By default, all pods in Kubernetes can communicate with each other, but Network Policies let you define rules that:

• Restrict pod-to-pod communication.
• Allow or deny ingress (incoming) and egress (outgoing) traffic.
• Secure communication between services.

Basic Components of a Network Policy

1. Pod Selector: Specifies the target pods the policy applies to.
2. Policy Types: Defines whether the policy applies to ingress (incoming) traffic, egress (outgoing), or both.
3. Ingress/Egress Rules: Specifies the allowed or denied traffic for the selected pods.

Example 1: Deny All Traffic

Let’s start with a very restrictive policy that blocks all ingress and egress traffic to a set of pods.

# deny-all-policy.yaml
apiVersion: networking.k8s.io/v1
kind: NetworkPolicy
metadata:
  name: deny-all
  namespace: default
spec:
  podSelector: {}
  policyTypes:
  - Ingress
  - Egress

This policy denies all incoming and outgoing traffic for all pods in the default namespace. No pod can talk to any other pod or external resource.
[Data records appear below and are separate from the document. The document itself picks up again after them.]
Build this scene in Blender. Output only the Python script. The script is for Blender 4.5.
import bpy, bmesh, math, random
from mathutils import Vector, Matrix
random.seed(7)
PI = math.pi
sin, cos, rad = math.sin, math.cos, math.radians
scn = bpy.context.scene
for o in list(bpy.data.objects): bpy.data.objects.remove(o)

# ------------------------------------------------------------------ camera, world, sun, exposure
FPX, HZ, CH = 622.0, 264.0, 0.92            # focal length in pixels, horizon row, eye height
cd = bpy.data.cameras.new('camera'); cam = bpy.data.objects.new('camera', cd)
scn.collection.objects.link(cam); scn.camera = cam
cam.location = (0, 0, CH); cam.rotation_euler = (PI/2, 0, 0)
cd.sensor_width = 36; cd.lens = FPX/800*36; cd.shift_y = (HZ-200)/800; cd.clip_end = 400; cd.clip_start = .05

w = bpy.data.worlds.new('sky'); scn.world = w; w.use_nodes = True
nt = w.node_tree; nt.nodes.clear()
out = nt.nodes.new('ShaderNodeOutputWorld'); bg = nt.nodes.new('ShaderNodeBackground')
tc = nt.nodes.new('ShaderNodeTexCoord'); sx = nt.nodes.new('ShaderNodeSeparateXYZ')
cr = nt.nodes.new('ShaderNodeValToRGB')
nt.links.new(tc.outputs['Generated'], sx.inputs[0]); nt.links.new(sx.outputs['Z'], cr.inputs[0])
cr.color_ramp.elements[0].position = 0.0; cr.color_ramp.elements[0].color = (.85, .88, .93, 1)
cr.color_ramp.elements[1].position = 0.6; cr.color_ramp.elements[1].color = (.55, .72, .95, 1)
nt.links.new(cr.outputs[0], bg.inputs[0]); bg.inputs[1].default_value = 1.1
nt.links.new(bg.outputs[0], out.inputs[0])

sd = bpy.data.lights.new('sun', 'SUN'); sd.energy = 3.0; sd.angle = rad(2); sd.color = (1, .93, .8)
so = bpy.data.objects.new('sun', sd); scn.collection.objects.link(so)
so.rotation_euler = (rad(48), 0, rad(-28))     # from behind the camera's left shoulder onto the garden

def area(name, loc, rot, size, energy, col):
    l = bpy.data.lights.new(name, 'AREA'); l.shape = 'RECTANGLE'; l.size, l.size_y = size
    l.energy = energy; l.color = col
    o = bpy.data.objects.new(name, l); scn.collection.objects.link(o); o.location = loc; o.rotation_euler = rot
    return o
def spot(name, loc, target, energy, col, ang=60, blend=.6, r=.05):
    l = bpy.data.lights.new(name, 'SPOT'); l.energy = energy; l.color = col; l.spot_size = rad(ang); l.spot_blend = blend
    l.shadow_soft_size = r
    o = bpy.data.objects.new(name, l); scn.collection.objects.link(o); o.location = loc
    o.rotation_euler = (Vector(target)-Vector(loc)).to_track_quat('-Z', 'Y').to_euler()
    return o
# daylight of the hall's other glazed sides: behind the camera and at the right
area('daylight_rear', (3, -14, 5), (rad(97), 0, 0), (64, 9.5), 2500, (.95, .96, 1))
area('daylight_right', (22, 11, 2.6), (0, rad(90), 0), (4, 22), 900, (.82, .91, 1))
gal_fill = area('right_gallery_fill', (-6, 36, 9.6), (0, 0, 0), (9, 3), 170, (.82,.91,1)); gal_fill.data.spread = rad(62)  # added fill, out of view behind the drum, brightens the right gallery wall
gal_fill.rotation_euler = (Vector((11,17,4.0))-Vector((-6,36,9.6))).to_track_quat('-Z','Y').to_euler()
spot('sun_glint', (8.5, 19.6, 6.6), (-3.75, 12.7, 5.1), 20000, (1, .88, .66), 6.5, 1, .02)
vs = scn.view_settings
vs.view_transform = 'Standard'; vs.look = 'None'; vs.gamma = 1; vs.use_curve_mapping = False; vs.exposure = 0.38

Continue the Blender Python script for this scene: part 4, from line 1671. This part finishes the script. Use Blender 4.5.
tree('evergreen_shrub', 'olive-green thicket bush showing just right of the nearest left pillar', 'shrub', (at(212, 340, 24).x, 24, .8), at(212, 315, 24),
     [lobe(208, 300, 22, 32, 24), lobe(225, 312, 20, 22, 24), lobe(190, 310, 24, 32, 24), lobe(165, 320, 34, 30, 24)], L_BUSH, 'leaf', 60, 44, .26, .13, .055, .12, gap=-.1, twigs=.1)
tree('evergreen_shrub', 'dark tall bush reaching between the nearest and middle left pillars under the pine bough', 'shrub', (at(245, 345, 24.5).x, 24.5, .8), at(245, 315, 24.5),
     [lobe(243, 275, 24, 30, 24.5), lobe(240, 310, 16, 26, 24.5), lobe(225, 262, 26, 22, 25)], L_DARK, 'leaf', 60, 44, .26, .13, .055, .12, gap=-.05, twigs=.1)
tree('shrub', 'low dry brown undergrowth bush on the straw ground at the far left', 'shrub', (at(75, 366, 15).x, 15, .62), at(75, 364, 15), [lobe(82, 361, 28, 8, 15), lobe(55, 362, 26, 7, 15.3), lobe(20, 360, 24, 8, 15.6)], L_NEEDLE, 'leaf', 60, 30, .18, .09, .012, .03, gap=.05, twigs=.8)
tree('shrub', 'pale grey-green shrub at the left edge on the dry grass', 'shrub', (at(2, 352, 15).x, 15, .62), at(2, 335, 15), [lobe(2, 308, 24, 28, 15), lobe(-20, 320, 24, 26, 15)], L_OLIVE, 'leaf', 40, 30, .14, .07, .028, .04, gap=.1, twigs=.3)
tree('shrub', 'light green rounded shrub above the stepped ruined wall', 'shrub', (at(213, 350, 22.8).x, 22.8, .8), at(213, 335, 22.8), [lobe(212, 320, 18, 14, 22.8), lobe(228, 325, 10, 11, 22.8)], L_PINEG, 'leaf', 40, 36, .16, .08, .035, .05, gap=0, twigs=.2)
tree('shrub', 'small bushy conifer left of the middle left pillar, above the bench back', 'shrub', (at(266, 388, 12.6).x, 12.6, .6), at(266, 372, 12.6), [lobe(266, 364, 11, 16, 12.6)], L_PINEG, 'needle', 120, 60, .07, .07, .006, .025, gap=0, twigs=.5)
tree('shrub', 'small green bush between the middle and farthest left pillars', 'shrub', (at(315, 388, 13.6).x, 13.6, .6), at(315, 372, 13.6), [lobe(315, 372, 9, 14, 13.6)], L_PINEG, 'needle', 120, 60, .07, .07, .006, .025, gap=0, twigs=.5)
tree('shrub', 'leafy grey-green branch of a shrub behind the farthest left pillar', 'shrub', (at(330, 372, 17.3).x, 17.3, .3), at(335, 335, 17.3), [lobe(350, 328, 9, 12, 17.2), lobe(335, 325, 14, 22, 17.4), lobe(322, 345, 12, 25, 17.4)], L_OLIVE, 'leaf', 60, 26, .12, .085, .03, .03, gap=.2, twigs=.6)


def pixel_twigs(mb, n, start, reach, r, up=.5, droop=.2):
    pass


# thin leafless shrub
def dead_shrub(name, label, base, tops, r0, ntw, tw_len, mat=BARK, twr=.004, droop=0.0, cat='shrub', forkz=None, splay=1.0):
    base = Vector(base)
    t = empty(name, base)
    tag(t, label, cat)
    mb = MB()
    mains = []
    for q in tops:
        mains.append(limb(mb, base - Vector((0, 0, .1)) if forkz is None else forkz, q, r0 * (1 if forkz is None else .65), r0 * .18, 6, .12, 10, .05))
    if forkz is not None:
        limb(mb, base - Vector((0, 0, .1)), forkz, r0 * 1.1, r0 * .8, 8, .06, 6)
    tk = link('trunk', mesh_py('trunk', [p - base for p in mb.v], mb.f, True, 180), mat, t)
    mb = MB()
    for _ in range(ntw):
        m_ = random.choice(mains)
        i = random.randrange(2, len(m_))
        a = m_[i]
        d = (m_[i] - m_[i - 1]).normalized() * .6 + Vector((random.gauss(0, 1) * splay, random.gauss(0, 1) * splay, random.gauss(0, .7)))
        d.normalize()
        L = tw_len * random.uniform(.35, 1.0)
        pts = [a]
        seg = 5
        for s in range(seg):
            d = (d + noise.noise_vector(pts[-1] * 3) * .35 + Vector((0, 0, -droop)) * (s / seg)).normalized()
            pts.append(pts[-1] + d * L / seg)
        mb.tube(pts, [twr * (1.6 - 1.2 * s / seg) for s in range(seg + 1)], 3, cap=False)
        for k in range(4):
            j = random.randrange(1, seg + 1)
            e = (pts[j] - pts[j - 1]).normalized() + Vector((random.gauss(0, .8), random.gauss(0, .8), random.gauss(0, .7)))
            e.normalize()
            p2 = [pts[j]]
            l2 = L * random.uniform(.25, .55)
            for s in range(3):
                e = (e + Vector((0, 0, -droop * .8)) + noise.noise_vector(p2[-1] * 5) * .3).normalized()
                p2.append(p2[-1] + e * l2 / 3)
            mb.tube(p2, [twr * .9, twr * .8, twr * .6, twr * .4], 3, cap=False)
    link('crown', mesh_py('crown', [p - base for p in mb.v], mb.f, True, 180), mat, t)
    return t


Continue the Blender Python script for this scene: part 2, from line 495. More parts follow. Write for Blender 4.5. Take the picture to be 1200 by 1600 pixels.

Example 2: Allow Frontend to Backend Communication

In a more realistic scenario, we’ll create a network policy that:

• Allows the frontend pod to communicate with the backend service.
• Ensures that DNS traffic to CoreDNS is allowed for proper name resolution.

# network-policy.yaml
apiVersion: networking.k8s.io/v1
kind: NetworkPolicy
metadata:
  name: allow-frontend-to-backend
  namespace: default
spec:
  podSelector:
    matchLabels:
      app: backend
  policyTypes:
  - Ingress
  - Egress
  ingress:
  - from:
    - podSelector:
        matchLabels:
          app: frontend
  egress:
  - to:
    - podSelector:
        matchLabels:
          app: frontend
    - namespaceSelector:
        matchLabels:
          kubernetes.io/metadata.name: kube-system
    ports:
    - protocol: UDP
      port: 53
    - protocol: TCP
      port: 53

Policy Breakdown:

• Pod Selector: The policy applies to pods labeled app=backend.
• Ingress Rule: Only allows traffic from pods labeled app=frontend to reach the backend service.
• Egress Rule: Allows traffic from the backend pod to both frontend and CoreDNS (for DNS resolution).
• DNS Rules: Ports 53 (TCP/UDP) are opened for communication with the DNS service.

Testing the Network Policy

Apply the Network Policy:

kubectl apply -f network-policy.yaml

Test Communication from Frontend Pod: The frontend pod should still be able to access the backend service via DNS and send HTTP requests:

kubectl exec -it frontend -- curl backend.default.svc.cluster.local

Testing from Unallowed Pod: If you create another pod (say otherpod) that doesn't match the allowed labels, it will not be able to communicate with the backend service.

Advanced Network Policies

Here are a few more use cases where Network Policies shine:

1. Restricting Egress Traffic:

You can control which external IPs or services a pod can access. For example, allow access to only a specific API or DNS server.

apiVersion: networking.k8s.io/v1
kind: NetworkPolicy
metadata:
  name: allow-external-api
  namespace: default
spec:
  podSelector:
    matchLabels:
      app: backend
  policyTypes:
  - Egress
  egress:
  - to:
    - ipBlock:
        cidr: 8.8.8.8/32  # Google DNS
      ports:
      - protocol: UDP
        port: 53
    - ipBlock:
        cidr: 203.0.113.0/24  # External API range

2. Isolating Namespaces:

Use Network Policies to ensure that pods in one namespace can’t communicate with pods in another namespace unless explicitly allowed.

apiVersion: networking.k8s.io/v1
kind: NetworkPolicy
metadata:
  name: restrict-cross-namespace
  namespace: app-namespace
spec:
  podSelector: {}
  ingress:
  - from:
    - namespaceSelector:
        matchLabels:
          name: app-namespace

Conclusion: DNS + Network Policies = Secure, Efficient Communication

In Kubernetes, DNS enables seamless service discovery, allowing pods to communicate using simple names instead of complex IP addresses. Meanwhile, Network Policies add a vital layer of security by controlling how services communicate, both within the cluster and with external resources.

By mastering both Kubernetes DNS and Network Policies, you can ensure your microservices architecture is scalable, secure, and robust — allowing only authorized communication and protecting your applications from unwanted traffic.